Salah satu anggota Jakatarub, Reni Sujinah merasa terbantu dengan adanya jejaring Jakatarub dalam menggerakan toleransi khususnya di kalangan muda. Perempuan asal Cirebon ini mengaku bahwa strategi Jakatarub dalam mengemas kegiatanya sangat menarik minat generasi muda. 


“Di situ nggak ada perbedaan buat setiap agama meskipun tampilan tiap anggotanya berbeda. Mereka itu nggak menganggap berbeda. Kegiatan moderasi yang dibawakan Jakatarub itu selalu asyik dan kekinian,” ungkapnya.


Tak hanya itu, Jakatarub juga memanfaatkan media sosial dan media daring dalam menyebarkan misi kerukunan. Media-media tersebut cukup efektif dalam mejangkau kalangan muda dan menyampaikan gagasan untuk membuka ruang dialog di antaranya.


Membumikan toleransi, menggerakkan perdamaian

Di Kota Bandung, terdapat sejumlah kawasan yang menjadi lokasi rumah ibadah antaragama berposisi saling berhadapan. Kawasan tersebut meliputi daerah Pagarasih, Andir, dan Jalan Kelenteng.


Sie. Hubungan Antar Agama dan Kepercayaan Gereja St. Mikael, Ignatius Sonny Hermawan menyebut bahwa lingkup di kawasannya sangatlah plural. Selain terdapat berbagai macam gereja, masjid, kelenteng, dan wihara pun turut memeriahkan jagat rumah peribadatan di sana. 


Keberagaman menjadi sesuatu yang praktis, seraya ia mengisahkan satu waktu saat dirinya menerima sebuah angket. 
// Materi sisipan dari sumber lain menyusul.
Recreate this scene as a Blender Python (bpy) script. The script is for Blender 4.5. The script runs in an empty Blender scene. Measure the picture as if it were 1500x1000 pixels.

“Bahkan ada satu hal yang unik, kami pernah mengalami ada angket gitu, ya. Jadi dari pihak masjid di rumah saya itu ada angket, mereka memberi selebaran ke warga non-Muslim. Menanyakan apakah suara azan mengganggu atau tidak. Itu kan, bagi saya mungkin sesuatu hal yang luar biasa, ya. Menurut saya ini penghormatan atau penghargaan dari teman-teman Muslim terhadap non-Muslim,” terangnya.


Berangkat pada pengertian toleransi di Kamus Besar Bahasa Indonesia (KBBI) yang bermakna memaklumi adanya perbedaan, Wawan membaginya kedalam beberapa level. Pertama, pemaham terhadap makna toleransi. Kedua, memalkumi adanya dan bekerja sama dalam perbedaan. Ketiga, bukan hanya bekerja sama, tetapi juga mendorong kepada adanya perbedaan.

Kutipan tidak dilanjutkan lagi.